Билибин целиком ушел в свое не очень удачливое писательство всё в тех же «Осколках». На его новогоднее предложение возобновить переписку Чехов ответил полным согласием: «Душа моя по-прежнему лежит к Вам…» Но регулярной, «хотя бы раз в месяц», переписки не получилось. Всё осталось в былом, в молодости.

Наверно, не только возраст и расстояние разводили Чехова с давними добрыми приятелями. Несмотря на дружеские застолья зимой в Петербурге, на «ты» после того, как выпили на брудершафт, так и не ожила переписка Чехова с Баранцевичем. Что-то подтачивало незлобивого Казимира Станиславовича с некоторых пор. Ему, судя по некоторым записям в дневнике Фидлера, было не очень уютно около Чехова. Он словно боялся, что его могут заподозрить в искательстве, в навязывании. Он будто был порабощен своими разочарованиями в себе, в людях. Однажды всерьез уверял собеседника, что Чехов «добился известности, потому что вел себя как трезвый политик». И вообще, Александр Чехов — «более талантлив. Но ничего не добьется: он — человек настроения и неумеренно пьет. А как хороши его рождественские рассказы!». Баранцевич имел в виду сборник «Святочные рассказы» А. Седого. Его одобрение и даже похвала не удивительны. То, о чем и как писал Александр Павлович, было близко Баранцевичу. Не могло не нравиться. Тот же мир, те же герои, одинаковые беллетристические приемы. И, вероятнее всего, общий читательский круг.

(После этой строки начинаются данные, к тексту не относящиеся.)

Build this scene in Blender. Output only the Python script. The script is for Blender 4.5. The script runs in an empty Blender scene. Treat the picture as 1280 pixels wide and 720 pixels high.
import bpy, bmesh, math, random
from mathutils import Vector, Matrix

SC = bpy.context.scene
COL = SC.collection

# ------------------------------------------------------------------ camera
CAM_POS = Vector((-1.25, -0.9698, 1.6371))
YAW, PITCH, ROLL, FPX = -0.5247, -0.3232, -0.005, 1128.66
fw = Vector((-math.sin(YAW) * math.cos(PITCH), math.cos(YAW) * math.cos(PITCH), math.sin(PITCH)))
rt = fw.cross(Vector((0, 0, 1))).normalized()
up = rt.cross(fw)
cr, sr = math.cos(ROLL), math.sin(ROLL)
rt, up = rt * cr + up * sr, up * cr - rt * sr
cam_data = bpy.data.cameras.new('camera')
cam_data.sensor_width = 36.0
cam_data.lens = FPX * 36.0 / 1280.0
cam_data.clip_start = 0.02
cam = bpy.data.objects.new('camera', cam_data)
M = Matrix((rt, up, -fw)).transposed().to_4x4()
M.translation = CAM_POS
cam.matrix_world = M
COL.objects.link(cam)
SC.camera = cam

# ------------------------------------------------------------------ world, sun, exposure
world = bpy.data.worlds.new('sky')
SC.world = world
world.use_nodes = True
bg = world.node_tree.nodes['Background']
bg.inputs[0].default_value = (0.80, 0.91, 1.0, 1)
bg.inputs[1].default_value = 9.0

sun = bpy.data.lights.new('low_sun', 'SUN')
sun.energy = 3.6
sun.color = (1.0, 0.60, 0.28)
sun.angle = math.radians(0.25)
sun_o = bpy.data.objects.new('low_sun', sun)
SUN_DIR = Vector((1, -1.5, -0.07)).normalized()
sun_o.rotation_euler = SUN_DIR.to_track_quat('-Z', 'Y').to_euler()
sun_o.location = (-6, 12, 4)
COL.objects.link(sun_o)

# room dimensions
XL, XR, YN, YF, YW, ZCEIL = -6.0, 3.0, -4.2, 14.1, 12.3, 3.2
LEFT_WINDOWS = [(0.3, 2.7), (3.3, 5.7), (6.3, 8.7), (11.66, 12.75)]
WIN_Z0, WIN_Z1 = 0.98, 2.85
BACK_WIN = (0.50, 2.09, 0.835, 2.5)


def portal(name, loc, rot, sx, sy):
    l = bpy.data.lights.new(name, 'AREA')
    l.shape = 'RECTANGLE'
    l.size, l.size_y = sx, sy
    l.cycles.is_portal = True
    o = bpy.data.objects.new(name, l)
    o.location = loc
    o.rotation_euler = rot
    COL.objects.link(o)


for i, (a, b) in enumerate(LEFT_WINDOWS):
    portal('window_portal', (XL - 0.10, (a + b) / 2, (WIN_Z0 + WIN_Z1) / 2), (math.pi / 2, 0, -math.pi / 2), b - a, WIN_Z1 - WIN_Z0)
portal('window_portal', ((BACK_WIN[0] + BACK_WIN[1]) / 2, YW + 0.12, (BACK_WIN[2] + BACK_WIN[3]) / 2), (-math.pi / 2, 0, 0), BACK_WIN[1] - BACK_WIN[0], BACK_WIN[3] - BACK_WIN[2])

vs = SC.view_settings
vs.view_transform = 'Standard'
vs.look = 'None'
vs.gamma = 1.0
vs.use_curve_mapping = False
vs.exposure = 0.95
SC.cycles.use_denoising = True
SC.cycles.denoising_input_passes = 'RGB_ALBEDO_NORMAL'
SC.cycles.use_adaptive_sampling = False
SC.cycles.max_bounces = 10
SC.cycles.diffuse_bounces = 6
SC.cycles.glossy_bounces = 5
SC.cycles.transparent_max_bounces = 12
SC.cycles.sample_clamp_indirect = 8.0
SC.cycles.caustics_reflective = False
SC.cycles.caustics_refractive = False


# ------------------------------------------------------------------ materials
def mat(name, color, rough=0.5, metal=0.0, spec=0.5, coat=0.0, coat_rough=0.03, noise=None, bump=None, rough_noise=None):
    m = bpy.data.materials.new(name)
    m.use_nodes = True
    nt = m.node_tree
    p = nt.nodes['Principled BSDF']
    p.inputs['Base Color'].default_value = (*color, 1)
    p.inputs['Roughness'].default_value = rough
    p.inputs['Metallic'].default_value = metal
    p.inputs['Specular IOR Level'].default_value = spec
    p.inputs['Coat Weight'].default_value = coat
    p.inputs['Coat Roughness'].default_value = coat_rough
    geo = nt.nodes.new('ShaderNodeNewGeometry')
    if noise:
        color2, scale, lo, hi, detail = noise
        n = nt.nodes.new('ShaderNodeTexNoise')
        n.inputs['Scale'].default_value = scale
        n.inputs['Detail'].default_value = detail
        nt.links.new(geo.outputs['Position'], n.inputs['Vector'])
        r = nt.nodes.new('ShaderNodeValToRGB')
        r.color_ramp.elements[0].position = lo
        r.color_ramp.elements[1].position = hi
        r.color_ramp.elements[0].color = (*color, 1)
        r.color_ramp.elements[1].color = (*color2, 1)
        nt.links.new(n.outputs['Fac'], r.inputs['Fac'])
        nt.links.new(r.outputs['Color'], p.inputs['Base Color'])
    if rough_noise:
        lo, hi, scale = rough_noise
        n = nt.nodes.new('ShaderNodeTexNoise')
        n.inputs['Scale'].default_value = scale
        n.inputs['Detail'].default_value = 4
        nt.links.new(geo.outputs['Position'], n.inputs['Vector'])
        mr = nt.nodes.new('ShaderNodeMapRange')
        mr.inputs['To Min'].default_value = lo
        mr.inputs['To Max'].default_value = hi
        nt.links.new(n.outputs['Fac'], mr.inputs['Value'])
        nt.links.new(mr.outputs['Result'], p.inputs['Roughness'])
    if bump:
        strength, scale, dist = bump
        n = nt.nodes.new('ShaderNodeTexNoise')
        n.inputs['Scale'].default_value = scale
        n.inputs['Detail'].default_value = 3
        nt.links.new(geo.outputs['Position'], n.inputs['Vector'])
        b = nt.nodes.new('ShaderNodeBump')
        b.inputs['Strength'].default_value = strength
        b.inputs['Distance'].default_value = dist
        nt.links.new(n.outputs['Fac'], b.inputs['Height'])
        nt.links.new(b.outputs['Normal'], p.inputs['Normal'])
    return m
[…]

Когда в 1894 году Суворину прислали из Академии наук на официальный отзыв роман Баранцевича «Две жены» в связи с присуждением Пушкинской премии, тот адресовался к Чехову. Его мнение, как бывало не раз с «письмами» и статьями в «Новом времени», Суворин положил в основу своего отзыва. Чехов ответил так, словно продолжал давний разговор о современной литературе: «Это буржуазный писатель, пишущий для чистой публики, ездящей в III классе. Для этой публики Толстой и Тургенев слишком роскошны, аристократичны, немножко чужды и неудобоваримы. <…> Станьте на ее точку зрения, вообразите серый, скучный двор, интеллигентных дам, похожих на кухарок, запах керосинки, скудость интересов и вкусов — и Вы поймете Баранцевича и его читателей».